А утром в отеле под фирмой «Астория»
посол наш убит был убийцы рукой,
и в книге великой российской истории
жертвой прибавилось больше одной!
[...] Cам Л.И., согласно его печатным литобработанным «Воспоминаниям», был в то время комсомольцем-«антигалстучником» («Галстуки в те времена мы, разумеется, отвергали»). Варлам Шаламов, который и сам был тогда таким же антигалстучником, вспоминал потом, в какое негодование привела его и его товарищей фотография совпосла Красина при всех дипломатических регалиях - в цилиндре, белых перчатках и с тростью. В этом видели знак капитуляции перед миром внешней цивилизованности и внутреннего варварства, присвоившего себе атрибуты этой самой внешней цивилизованности как свои символы. [...]
Замечательно, что по итогам трёхлетнего противостояния «антигалстучников» и «галстучников» в комсомоле комсомольские верхи решительно поддержали последних; в позиции «антигалстучников» им справедливо слышалась неприязнь к материальному обособлению начальства от народа, всё более очевидному, несмотря на непрерывное эгалитаристское вранье самого начальства.
«На смерть Воровского!», помимо неподражаемого стиля (впрочем, для рабочего паренька 16 лет очень недурного и обличающего в нём разом сентиментальность, идеализм, начитанность и живость) замечательно тем, что в нём нет решительно ничего пролетарско-классово-большевистского. Имеется «великая российская история», исполненная жертв во имя настоящей жизни, и именно как её представитель оплакивается Воровский (замечу, что в это время само слово «Россия», тем более без эпитета «Советская», считалось по большевистскому счёту неподобающим, а уж если в Соввласти видели и ценили просто продолжение суверенной российской национально-государственной традиции, это клеймилось как самая вопиющая ересь). Имеются внешне изысканные, но внутренне оподлившиеся европейцы, и бедные, но честные россияне, не на словах творящие доброе дело, в то время как их богатые западные соседи лишь лгут о нём в громких фразах. Россия уступает Европе в силе, её посла легко убить - но это победа многих подлых над одним доблестным (замечательно уступительно-укоряюще-обличающая интонация, с которой Воровский говорит с Европой, причём он обращает к Европе прямое слово, а она отвечает ему вероломным оружием, потому что сказать ей нечего - и действительно, европейцы вовсе ничего не могут ответить на речь Воровского и убегают от необходимости ответа, объявляя перерыв - хотя их много и они на своей территории, а он - одинокий пришелец из другого мира). Всё это тоже - прямое потомство народническо-некрасовской традиции, а через неё чуть ли не руссоистской («чистый душой дикарь, заброшенный в мир безнравственной, но внешне блестящей цивилизации и превосходящий её нравственной силой»).

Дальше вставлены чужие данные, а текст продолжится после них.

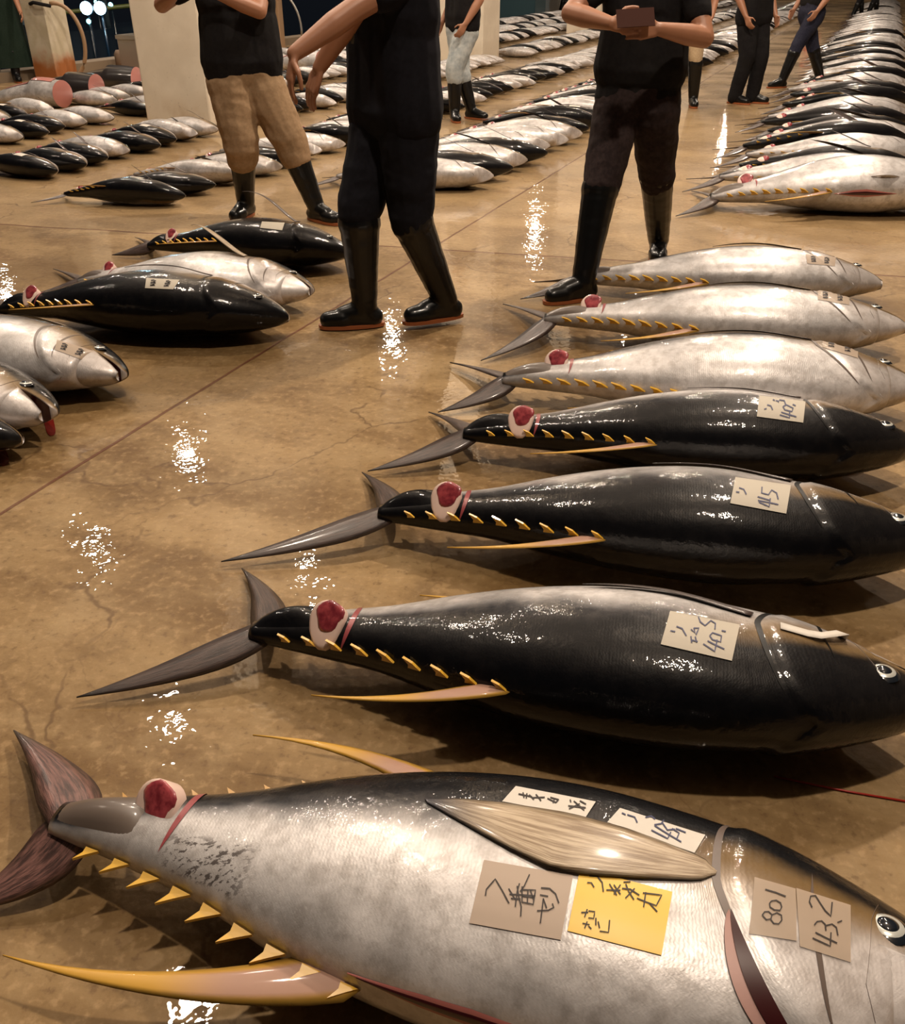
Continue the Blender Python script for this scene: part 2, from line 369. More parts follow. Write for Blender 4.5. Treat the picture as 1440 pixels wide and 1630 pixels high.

Замечательно, что к этому своему стихотворению Брежнев прикипел душой до конца жизни. При составлении его «Воспоминаний» он надиктовал для них первую строчку и последнюю строфу этого текста, сопроводив их следующим комментарием: стихи, мол, эти он прочитал в альбоме попутчицы-студентки, они взволновали его и он сразу выучил их наизусть. В таком виде это и попало в «Воспоминания». Генсек не хотел признаваться, что он сам сочинял такие стихи. Заодно, кстати, в варианте, надиктованном для «Воспоминаний», словосочетание «под фирмой «Астории» Брежнев заменил на более современное стилистически «с названьем «Астория» - выражение «под фирмой такой-то» в этом значении умерло ещё задолго до войны.
Очень некомсомольские стихи писал комсомолец Брежнев в 16 лет; сойти за «своё» для комсомола они могли только в глухой провинции, каковой тогда являлся Курск."